To cite another example of how the sale of these can take a really dark turn, a few people may recall an incident last year in which a mother in Florida went through what no parent ever ought to. In August 2020, Terri received a message from a friend alerting her to the existence of a sex doll that resembled her daughter. The doll was advertised on Amazon and other websites as “a high quality sexy dolly live dolls for men” for sale at $559, but looked like her eight-year-old, Kat.

Kat, who suffers from Common Variable Immune Deficiency (CVID), is a child model and pageant contestant. Terri has posted photos of her daughter on a Facebook group where she shares updates on Kat’s illness, community projects, and modeling work. Eerily, the doll was modeled after a photo that Terri had shared on the Facebook group.

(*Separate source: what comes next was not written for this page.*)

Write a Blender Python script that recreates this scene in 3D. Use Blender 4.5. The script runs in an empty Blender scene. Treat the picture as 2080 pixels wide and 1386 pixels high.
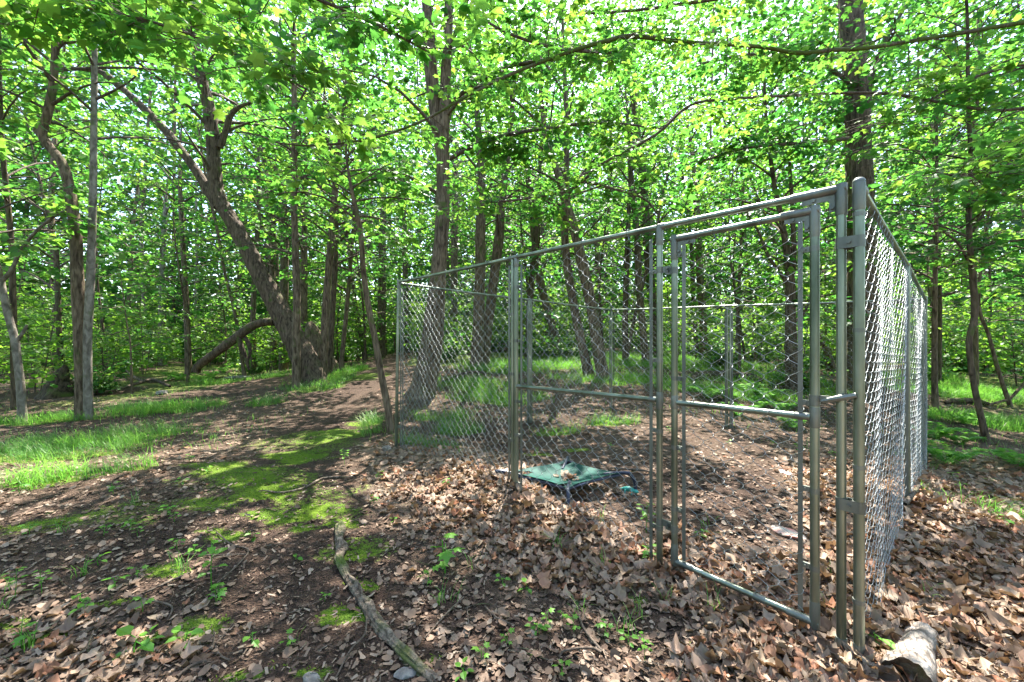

“This image had the same socks as my daughter and the same pose as my daughter on our sofa at home. She had that same sweatshirt and facial features as that image, even the same stuffed animal! I couldn’t imagine that some sicko would use my daughter’s photo to create something so ugly and evil to be used for abuse by pedophiles,” Terri was quoted as saying in September 2020 when news media reported on it. Amazon removed the ad for the doll after Terri contacted them. But she knew that wasn’t enough.

Terri partnered with the Child Rescue Coalition, a nonprofit that rescues kids from sexual abuse, to ban the sale and possession of child sex dolls across the country. Child sex dolls were only banned in Florida, Tennessee, and Kentucky when NBC 6 reported on Terri’s case at that point in 2020. This year, on June 25, the Child Rescue Coalition reported that Hawaii had become the fourth state to enact such a ban with its new law, SB 834, making the importation, sale, and possession of a childlike sex doll a felony offense.

But, as the Child Rescue Coalition says, there are “46 more US states” and “many other countries worldwide who need to consider passing similar laws.” Before we get into why outright bans on child sex dolls has proven to be difficult, here’s a quick look at the summary of both CREEPER acts.

The CREEPER Act of 2017

This was introduced on Dec. 14 2017 by Rep. Daniel Donovan Jr. in the 115th Congress, which met from Jan. 3, 2017 to Jan. 3, 2019. It was labelled H.R. 4655 in the House and was passed in that chamber on June 13, 2018. It was never approved by the Senate.

Even in the 2017 version of the CREEPER act, the very first finding was on the correlation between possessing child sex dolls and possession of, and participation in, child pornography. A few other key findings listed in the act, which basically aimed at prohibiting the importation or transportation of child sex dolls, were:

  • The physical features, and potentially the “personalities” of the robots are customizable or morphable and can resemble actual children.
  • The robots can have settings that simulate rape.
  • The dolls and robots not only lead to rape, but also make rape easier by teaching the rapist about how to overcome resistance and subdue the victim.
  • For users and children exposed to their use, the dolls and robots normalize submissiveness and sex between adults and minors.
  • As the Supreme Court has recognized, obscene material is often used as part of a method of seducing child victims.


The text of this act included the same key findings as the one from 2017. It was originally introduced with the number H.R. 8236 on Sept. 14, 2020 in the 116th Congress, which met from Jan 3, 2019 to Jan 3, 2021, but did not receive a vote. It was reintroduced in the House by the same sponsor, Congressman Vern Buchanon, in January. The last action on the act was taken in March when it was referred to the subcommittee on Crime, Terrorism, and Homeland Security.

Why has legislation banning child sex dolls struggled, though? There could be a few reasons behind that. Some free speech advocates have predicted that criminalizing childlike dolls or robots would spark constitutional challenges, as reported in 2019. Then there is the school of thought that the use of these dolls may actually shield real children from abuse, which — needless to say — has been a controversial approach. And finally, a lot of thought needs to go into how such “toys” are defined so as to prevent other, non-harmful doll sales from being impacted.

Regardless of the challenges, many experts seem to have clearly been in favor of a ban over time, though. As a spokeswoman for a Democratic Florida state senator once put it: “Once pedophiles are sexually triggered, children are in harm’s way.”